BCN3D recently released this extruded plastic printer. With two heads, users can use two colors or materials in a design. Some companies have used the ability to change colors to print parts with wear marks. It also allows a part to be printed with a support material that is dissolvable in water. This allows for sharper angles and cantilevered surfaces.
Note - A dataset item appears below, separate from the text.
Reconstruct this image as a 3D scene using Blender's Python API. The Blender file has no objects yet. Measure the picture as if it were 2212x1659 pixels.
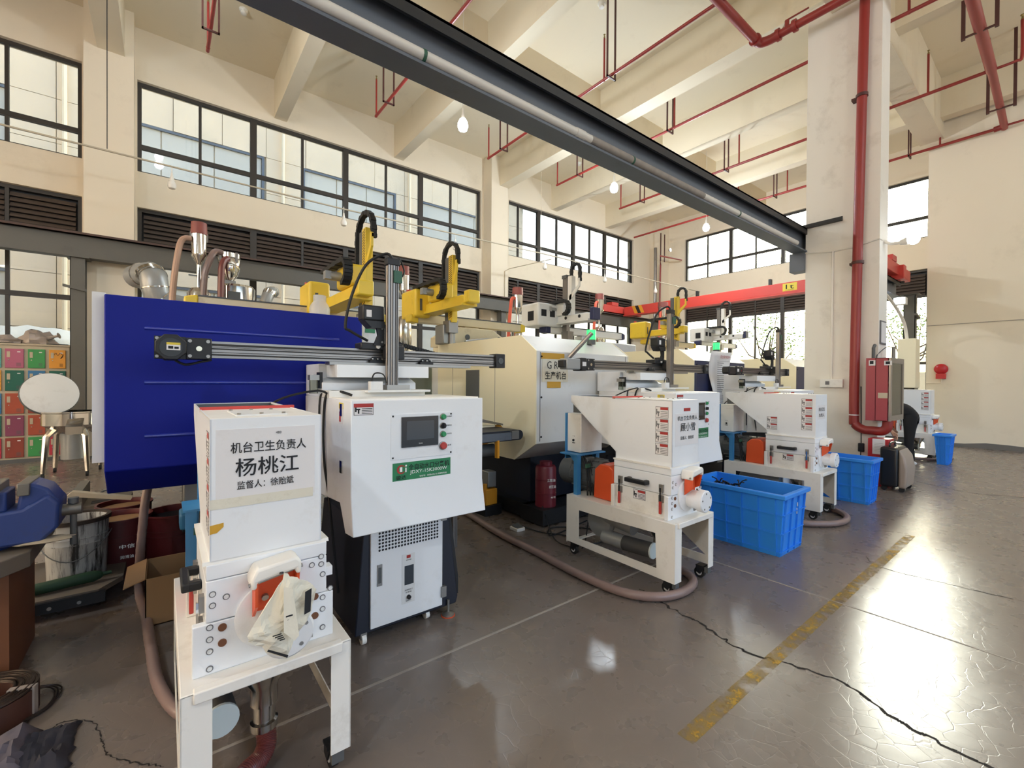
import bpy, math, random
from math import sin, cos, pi, radians, atan2, sqrt
from mathutils import Vector, Matrix, noise
sc = bpy.context.scene
COL = sc.collection
random.seed(7)

# ------------------------------------------------------------------ camera
cd = bpy.data.cameras.new('camera')
cd.sensor_fit = 'HORIZONTAL'; cd.sensor_width = 36.0; cd.lens = 15.605
cd.clip_start = 0.02; cd.clip_end = 400
cam = bpy.data.objects.new('camera', cd); COL.objects.link(cam)
YAW, PITCH, ROLL = radians(51.89573589), radians(-0.44448798), radians(0.36641184)
fw = Vector((cos(YAW)*cos(PITCH), sin(YAW)*cos(PITCH), sin(PITCH)))
rt = Vector((sin(YAW), -cos(YAW), 0)); up = rt.cross(fw)
r2 = cos(ROLL)*rt + sin(ROLL)*up; u2 = -sin(ROLL)*rt + cos(ROLL)*up
cam.matrix_world = Matrix((( r2.x, u2.x, -fw.x, 0), (r2.y, u2.y, -fw.y, 0), (r2.z, u2.z, -fw.z, 1.35), (0, 0, 0, 1)))
sc.camera = cam

# ------------------------------------------------------------------ sky, sun, exposure
wd = bpy.data.worlds.new('world'); sc.world = wd; wd.use_nodes = True
nt = wd.node_tree
sky = nt.nodes.new('ShaderNodeTexSky'); sky.sky_type = 'NISHITA'
sky.sun_disc = False; sky.sun_elevation = radians(24); sky.sun_rotation = radians(79.4)
sky.air_density = 1.0; sky.dust_density = 6.0; sky.ozone_density = 1.0
bgn = nt.nodes['Background']; bgn.inputs['Strength'].default_value = 1.0
wb = nt.nodes.new('ShaderNodeMix'); wb.data_type = 'RGBA'; wb.blend_type = 'MULTIPLY'; wb.inputs[0].default_value = 1.0; wb.inputs[7].default_value = (0.93, 0.99, 1.07, 1)   # camera white balance
nt.links.new(sky.outputs['Color'], wb.inputs[6]); nt.links.new(wb.outputs[2], bgn.inputs['Color'])
SUN_DIR = Vector((0.93, 0.174, 0.43)).normalized()
sl = bpy.data.lights.new('sun', 'SUN'); sl.energy = 1.1; sl.angle = radians(2.2); sl.color = (1.0, 0.93, 0.82)
so = bpy.data.objects.new('sun', sl); COL.objects.link(so)
so.rotation_euler = SUN_DIR.to_track_quat('Z', 'Y').to_euler()
vs = sc.view_settings
sc.display_settings.display_device = 'sRGB'
vs.view_transform = 'Standard'; vs.look = 'None'; vs.gamma = 1.0; vs.use_curve_mapping = False
vs.exposure = 0.42
cy = sc.cycles
cy.max_bounces = 10; cy.diffuse_bounces = 6; cy.glossy_bounces = 4; cy.transparent_max_bounces = 16
cy.caustics_reflective = False; cy.caustics_refractive = False
cy.sample_clamp_indirect = 6.0; cy.use_denoising = True

# ------------------------------------------------------------------ materials
def lin(c):
    if isinstance(c, str):
        c = [int(c[i:i+2], 16)/255 for i in (0, 2, 4)]
    return [x/12.92 if x <= 0.04045 else ((x+0.055)/1.055)**2.4 for x in c]

def mat(name, col, rough=0.5, metal=0.0, var=0.05, vscale=2.5, bump=0.0, bscale=60, dirt=None, spec=0.5, coat=0.0, emit=None, estr=0.0, alpha=None, trans=0.0, stretch=None):
    m = bpy.data.materials.new(name); m.use_nodes = True
    n = m.node_tree; N = n.nodes; L = n.links
    b = N['Principled BSDF']
    c = lin(col)
    b.inputs['Roughness'].default_value = rough
    b.inputs['Metallic'].default_value = metal
    b.inputs['Specular IOR Level'].default_value = spec
    b.inputs['Coat Weight'].default_value = coat
    b.inputs['Transmission Weight'].default_value = trans
    if alpha is not None: b.inputs['Alpha'].default_value = alpha
    tc = N.new('ShaderNodeTexCoord')
    nz = N.new('ShaderNodeTexNoise'); nz.inputs['Scale'].default_value = vscale; nz.inputs['Detail'].default_value = 5
    L.new(tc.outputs['Object'], nz.inputs['Vector'])
    mx = N.new('ShaderNodeMix'); mx.data_type = 'RGBA'
    mx.inputs[6].default_value = [max(0, x*(1-var)) for x in c]+[1]
    mx.inputs[7].default_value = [min(1, x*(1+var)) for x in c]+[1]
    L.new(nz.outputs['Fac'], mx.inputs[0])
    out = mx.outputs[2]
    if dirt:
        dc, amt, ds = dirt
        n2 = N.new('ShaderNodeTexNoise'); n2.inputs['Scale'].default_value = ds; n2.inputs['Detail'].default_value = 8; n2.inputs['Roughness'].default_value = 0.7
        if stretch:
            mp = N.new('ShaderNodeMapping'); mp.inputs['Scale'].default_value = stretch; L.new(tc.outputs['Object'], mp.inputs['Vector']); L.new(mp.outputs[0], n2.inputs['Vector'])
        else: L.new(tc.outputs['Object'], n2.inputs['Vector'])
        rp = N.new('ShaderNodeMapRange'); rp.inputs[1].default_value = 0.50 if stretch else 0.56; rp.inputs[2].default_value = 0.62 if stretch else 0.78; rp.inputs[3].default_value = 0; rp.inputs[4].default_value = amt
        L.new(n2.outputs['Fac'], rp.inputs[0])
        m2 = N.new('ShaderNodeMix'); m2.data_type = 'RGBA'
        L.new(rp.outputs[0], m2.inputs[0]); L.new(out, m2.inputs[6]); m2.inputs[7].default_value = lin(dc)+[1]
        out = m2.outputs[2]
    L.new(out, b.inputs['Base Color'])
    if bump:
        n3 = N.new('ShaderNodeTexNoise'); n3.inputs['Scale'].default_value = bscale; n3.inputs['Detail'].default_value = 4
        L.new(tc.outputs['Object'], n3.inputs['Vector'])
        bp = N.new('ShaderNodeBump'); bp.inputs['Strength'].default_value = bump; bp.inputs['Distance'].default_value = 0.01
        L.new(n3.outputs['Fac'], bp.inputs['Height']); L.new(bp.outputs['Normal'], b.inputs['Normal'])
    if emit:
        b.inputs['Emission Color'].default_value = lin(emit)+[1]; b.inputs['Emission Strength'].default_value = estr
    return m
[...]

6. Aitiip Technology Center

The wheel and swing arm of a motorcycle made with fused deposition modeling (FDM) technology was used to validate a design. A motorcycle developed by EUPTBikes team and printed in Aitiip Technology Centre won the competition and several awards in the contest celebrated in Motorland (Aragon, Spain) in September 2016. Made with Ultem 9085, the design let engineers unmount fairing in 11 seconds and change batteries in 5, without having turning off the motorcycle.

7. Carbon Fiber

HP had many things on display, but relatively speaking, you don’t see a lot of carbon fiber 3D printing. This drone uses the strength of carbon fiber and the ability of changing densities to make strong lightweight structures. Many of the parts are also undergoing further light weighting by minimizing fill using lattice structures.

8 Trumpf

At first this looked like a cool 3D-printed bike, but in fact it was laser cut in a subtractive process. Still, it looked interesting, so it was included. TruBike is a fully functioning laser-cut bike with a metal tube frame. It was created by Eleventwentyseven for Trumpf Spain and was produced using a TruLaser Tube 7000. The TruLaser 7000 can cut up to a 10-in. diameter and thicknesses up to 0.4 in. for mild steel.